Bilindiği üzere teknoloji günümüzde hızla değişmektedir. Değişen teknoloji hayatımıza bazı olumlu katkılar sağlasa da bir takım olumsuzlukları da beraberinde getirdiğini göz ardı etmemek gerekir. Gelişen teknoloji, bir iş yerindeki üretimin kapasitesini ve kalitesini artırdığı gibi bu teknolojiyi iyi takip edebilme, öğrenme, kalifiye eleman bulma gibi sorunlar, hem bireysel hem örgütsel stres faktörü olabilmektedir (Tutar, 2000: 27).

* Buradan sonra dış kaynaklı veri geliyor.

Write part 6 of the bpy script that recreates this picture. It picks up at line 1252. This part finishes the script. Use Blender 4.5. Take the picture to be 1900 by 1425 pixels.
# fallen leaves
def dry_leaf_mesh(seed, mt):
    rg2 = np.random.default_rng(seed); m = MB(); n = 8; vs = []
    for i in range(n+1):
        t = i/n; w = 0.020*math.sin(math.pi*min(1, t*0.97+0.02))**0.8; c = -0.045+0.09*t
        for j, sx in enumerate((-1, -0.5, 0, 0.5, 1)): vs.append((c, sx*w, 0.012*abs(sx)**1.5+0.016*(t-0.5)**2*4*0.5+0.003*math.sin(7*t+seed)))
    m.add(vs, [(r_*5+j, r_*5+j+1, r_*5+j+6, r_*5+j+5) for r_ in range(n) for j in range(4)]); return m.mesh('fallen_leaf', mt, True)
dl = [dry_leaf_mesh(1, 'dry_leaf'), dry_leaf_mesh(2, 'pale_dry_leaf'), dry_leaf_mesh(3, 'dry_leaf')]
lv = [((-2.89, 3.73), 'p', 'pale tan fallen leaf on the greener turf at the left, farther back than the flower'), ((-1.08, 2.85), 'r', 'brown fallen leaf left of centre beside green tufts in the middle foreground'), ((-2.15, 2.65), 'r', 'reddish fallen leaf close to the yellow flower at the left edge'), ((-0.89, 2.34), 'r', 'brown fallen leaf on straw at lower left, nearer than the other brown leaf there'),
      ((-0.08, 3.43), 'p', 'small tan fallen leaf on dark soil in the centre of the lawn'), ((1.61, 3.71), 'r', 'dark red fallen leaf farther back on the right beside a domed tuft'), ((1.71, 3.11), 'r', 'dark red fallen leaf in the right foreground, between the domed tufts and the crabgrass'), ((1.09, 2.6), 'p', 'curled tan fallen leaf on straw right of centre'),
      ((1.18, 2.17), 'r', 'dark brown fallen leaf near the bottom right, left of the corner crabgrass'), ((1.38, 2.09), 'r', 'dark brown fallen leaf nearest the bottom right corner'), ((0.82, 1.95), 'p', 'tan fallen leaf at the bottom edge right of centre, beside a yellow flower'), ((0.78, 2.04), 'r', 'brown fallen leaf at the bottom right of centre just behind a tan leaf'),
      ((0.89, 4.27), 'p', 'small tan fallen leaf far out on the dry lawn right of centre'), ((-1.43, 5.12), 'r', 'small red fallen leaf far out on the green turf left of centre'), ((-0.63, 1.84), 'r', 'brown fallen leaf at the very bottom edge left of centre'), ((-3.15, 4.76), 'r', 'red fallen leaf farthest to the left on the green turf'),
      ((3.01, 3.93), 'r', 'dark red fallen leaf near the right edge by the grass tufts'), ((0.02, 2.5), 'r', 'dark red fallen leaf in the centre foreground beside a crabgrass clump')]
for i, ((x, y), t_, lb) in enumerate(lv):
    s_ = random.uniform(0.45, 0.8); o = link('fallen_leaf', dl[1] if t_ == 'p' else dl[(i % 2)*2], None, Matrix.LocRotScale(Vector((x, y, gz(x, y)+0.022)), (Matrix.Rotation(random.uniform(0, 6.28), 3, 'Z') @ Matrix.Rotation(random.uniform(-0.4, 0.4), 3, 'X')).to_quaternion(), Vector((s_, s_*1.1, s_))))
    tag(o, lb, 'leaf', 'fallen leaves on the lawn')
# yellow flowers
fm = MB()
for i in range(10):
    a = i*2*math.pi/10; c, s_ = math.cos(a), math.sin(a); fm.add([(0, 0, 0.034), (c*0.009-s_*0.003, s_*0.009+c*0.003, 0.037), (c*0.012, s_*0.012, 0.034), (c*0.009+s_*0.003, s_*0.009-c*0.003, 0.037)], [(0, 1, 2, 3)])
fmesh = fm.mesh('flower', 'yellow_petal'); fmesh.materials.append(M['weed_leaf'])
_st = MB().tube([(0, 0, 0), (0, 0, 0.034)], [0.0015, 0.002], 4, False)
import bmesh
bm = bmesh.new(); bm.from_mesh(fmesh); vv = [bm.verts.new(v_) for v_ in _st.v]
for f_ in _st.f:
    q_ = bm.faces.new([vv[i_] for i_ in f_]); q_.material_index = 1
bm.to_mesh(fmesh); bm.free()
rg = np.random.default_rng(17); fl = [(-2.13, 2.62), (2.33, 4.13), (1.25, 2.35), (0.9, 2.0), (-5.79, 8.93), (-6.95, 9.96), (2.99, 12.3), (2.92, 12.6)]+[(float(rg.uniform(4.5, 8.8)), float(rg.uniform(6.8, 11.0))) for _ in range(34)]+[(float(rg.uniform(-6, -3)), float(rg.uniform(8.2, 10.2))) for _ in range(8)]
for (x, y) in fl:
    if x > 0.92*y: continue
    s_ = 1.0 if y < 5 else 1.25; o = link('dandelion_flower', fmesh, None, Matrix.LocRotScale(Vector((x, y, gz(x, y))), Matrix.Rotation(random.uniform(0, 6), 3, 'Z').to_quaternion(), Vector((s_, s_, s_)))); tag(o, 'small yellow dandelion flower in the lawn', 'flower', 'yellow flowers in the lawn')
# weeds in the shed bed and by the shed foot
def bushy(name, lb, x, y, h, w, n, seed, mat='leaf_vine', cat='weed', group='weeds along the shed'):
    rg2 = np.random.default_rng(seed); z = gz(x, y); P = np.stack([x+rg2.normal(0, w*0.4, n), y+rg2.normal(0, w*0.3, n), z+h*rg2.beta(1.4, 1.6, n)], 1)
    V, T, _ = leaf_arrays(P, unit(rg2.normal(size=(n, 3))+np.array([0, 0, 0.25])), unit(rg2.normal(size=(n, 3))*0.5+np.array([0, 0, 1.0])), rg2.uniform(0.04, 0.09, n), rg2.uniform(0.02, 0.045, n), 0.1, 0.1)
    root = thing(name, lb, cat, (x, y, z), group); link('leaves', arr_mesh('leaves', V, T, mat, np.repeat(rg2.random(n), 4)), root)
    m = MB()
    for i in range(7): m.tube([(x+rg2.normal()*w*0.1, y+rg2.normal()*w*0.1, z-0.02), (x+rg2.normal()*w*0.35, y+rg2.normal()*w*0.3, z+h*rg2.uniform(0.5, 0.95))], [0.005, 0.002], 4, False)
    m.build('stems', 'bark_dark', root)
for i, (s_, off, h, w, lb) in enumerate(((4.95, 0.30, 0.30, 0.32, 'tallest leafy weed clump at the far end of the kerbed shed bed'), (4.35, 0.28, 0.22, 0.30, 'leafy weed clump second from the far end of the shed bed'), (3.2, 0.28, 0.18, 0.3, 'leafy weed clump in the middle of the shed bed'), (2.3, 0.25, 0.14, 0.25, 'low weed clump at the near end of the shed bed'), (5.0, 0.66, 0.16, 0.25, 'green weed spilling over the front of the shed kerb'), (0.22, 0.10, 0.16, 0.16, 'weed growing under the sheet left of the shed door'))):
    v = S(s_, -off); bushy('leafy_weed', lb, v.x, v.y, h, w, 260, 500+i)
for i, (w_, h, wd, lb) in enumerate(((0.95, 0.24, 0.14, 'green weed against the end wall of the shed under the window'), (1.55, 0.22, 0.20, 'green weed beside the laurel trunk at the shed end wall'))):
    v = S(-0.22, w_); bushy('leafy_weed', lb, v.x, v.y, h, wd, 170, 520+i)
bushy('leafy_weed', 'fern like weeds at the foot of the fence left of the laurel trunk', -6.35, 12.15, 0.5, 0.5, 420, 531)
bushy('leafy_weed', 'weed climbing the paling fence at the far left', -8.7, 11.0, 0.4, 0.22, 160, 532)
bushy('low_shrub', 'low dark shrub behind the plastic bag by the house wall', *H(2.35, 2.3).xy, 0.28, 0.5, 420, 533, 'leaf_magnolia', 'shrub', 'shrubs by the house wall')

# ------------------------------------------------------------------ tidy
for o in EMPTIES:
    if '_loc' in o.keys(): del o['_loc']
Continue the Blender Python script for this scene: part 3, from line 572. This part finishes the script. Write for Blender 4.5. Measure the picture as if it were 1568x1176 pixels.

Teknolojik değişimin ortaya çıkardığı bir diğer gerilim sebebi ise bazı meslek gruplarının geleceğini tehlikeye sokmasıdır. Teknolojik gelişme yeni meslek ve iş imkanlarını ortaya çıkarmasının yanı sıra bazı meslek gruplarının da yok olmasına neden olmaktadır. Bu nedenle çalışanların bulundukları işi kaybetme korkusu bireyler üzerinde strese neden olabilmektedir (Eren, 2008: 302).

1.4.2.8. Sosyal ve Kültürel Değişim

Topluluk halinde yaşayan insanların, bir arada uyum içinde yaşayabilmesi için belirli kurallara uymaları zorunludur. Bu kuralların bazıları kendiliğinden ortaya çıkarken (ahlak kuralları, örf ve adetler gibi), bazıları ise yaşanılan zamanın şartlarına göre (hukuk kuralları) insanlar tarafından belirlenir. Ayrıca insanların mensubu olduğu dinin de bazı kuralları vardır. Toplum içerisinde yaşamak zorunda kalan insanlar bu sosyal kurallara uymak zorundadır. Ancak uyulması gereken bu sosyal kurallara toplumun her ferdinin uyma konusunda aynı kararlılık veya istek içerisinde olması beklenmemelidir. Küreselleşen dünyamızda, her şeyde olduğu gibi sosyal - kültürel yapıda da, hızlı değişim görülmektedir. Bu değişime ayak uyduramayan veya ayak uydurmak istemeyen kesimleri oluşturan insanlarda sosyal – kültürel değişim, stres faktörü olarak görülmektedir (Eroğlu, 2004: 396-397).